Rows from a 3D scene dataset:
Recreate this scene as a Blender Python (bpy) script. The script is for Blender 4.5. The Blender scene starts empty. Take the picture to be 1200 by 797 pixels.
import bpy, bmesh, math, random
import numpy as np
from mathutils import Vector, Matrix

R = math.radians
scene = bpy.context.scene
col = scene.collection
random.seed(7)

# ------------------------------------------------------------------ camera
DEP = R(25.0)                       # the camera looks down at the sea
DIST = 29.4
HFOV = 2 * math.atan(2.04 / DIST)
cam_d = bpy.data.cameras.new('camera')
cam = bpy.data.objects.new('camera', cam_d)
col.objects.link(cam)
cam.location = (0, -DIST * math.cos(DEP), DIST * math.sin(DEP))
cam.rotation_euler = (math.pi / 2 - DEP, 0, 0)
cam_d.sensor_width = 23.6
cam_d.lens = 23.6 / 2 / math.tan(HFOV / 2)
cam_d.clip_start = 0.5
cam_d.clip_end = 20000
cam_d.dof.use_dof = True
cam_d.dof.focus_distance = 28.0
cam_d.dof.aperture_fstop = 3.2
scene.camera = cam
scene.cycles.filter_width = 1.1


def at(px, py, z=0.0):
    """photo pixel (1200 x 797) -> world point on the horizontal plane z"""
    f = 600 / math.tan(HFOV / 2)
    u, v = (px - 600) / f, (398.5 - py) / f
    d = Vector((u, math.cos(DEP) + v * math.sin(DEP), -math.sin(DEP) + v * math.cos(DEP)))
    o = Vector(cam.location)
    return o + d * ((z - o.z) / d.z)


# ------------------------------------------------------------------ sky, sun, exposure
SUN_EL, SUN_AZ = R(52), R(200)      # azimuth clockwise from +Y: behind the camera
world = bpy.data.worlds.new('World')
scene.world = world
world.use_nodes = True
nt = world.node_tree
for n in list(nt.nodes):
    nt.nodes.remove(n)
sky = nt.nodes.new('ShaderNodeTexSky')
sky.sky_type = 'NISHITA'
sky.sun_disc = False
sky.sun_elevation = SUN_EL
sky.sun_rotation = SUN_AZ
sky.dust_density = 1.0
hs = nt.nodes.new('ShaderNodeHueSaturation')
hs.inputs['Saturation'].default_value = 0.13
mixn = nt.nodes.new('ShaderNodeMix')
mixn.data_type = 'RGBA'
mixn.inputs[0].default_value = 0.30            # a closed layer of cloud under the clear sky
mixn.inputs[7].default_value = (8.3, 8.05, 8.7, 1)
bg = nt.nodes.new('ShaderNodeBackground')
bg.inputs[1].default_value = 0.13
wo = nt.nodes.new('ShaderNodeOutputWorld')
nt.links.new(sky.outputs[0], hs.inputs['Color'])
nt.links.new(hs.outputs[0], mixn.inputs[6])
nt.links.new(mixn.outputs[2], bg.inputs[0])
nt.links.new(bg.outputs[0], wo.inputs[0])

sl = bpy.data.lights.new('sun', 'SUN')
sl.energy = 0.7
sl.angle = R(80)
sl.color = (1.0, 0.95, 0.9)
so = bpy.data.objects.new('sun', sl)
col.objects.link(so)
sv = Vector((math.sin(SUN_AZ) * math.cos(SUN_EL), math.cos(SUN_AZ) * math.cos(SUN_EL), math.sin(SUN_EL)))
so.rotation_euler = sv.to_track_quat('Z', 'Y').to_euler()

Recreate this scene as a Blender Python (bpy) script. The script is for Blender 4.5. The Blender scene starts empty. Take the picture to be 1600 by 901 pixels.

> **DESCRIPTION OF THE TASK**:
Return nothing but the lines from the first line of the listing through the line with "return o + d * ((z - o.z) / d.z)", please, keeping every one of them unchanged.

> **CORRECT RESPONSE**:
Recreate this scene as a Blender Python (bpy) script. The script is for Blender 4.5. The Blender scene starts empty. Take the picture to be 1200 by 797 pixels.
import bpy, bmesh, math, random
import numpy as np
from mathutils import Vector, Matrix

R = math.radians
scene = bpy.context.scene
col = scene.collection
random.seed(7)

# ------------------------------------------------------------------ camera
DEP = R(25.0)                       # the camera looks down at the sea
DIST = 29.4
HFOV = 2 * math.atan(2.04 / DIST)
cam_d = bpy.data.cameras.new('camera')
cam = bpy.data.objects.new('camera', cam_d)
col.objects.link(cam)
cam.location = (0, -DIST * math.cos(DEP), DIST * math.sin(DEP))
cam.rotation_euler = (math.pi / 2 - DEP, 0, 0)
cam_d.sensor_width = 23.6
cam_d.lens = 23.6 / 2 / math.tan(HFOV / 2)
cam_d.clip_start = 0.5
cam_d.clip_end = 20000
cam_d.dof.use_dof = True
cam_d.dof.focus_distance = 28.0
cam_d.dof.aperture_fstop = 3.2
scene.camera = cam
scene.cycles.filter_width = 1.1


def at(px, py, z=0.0):
    """photo pixel (1200 x 797) -> world point on the horizontal plane z"""
    f = 600 / math.tan(HFOV / 2)
    u, v = (px - 600) / f, (398.5 - py) / f
    d = Vector((u, math.cos(DEP) + v * math.sin(DEP), -math.sin(DEP) + v * math.cos(DEP)))
    o = Vector(cam.location)
    return o + d * ((z - o.z) / d.z)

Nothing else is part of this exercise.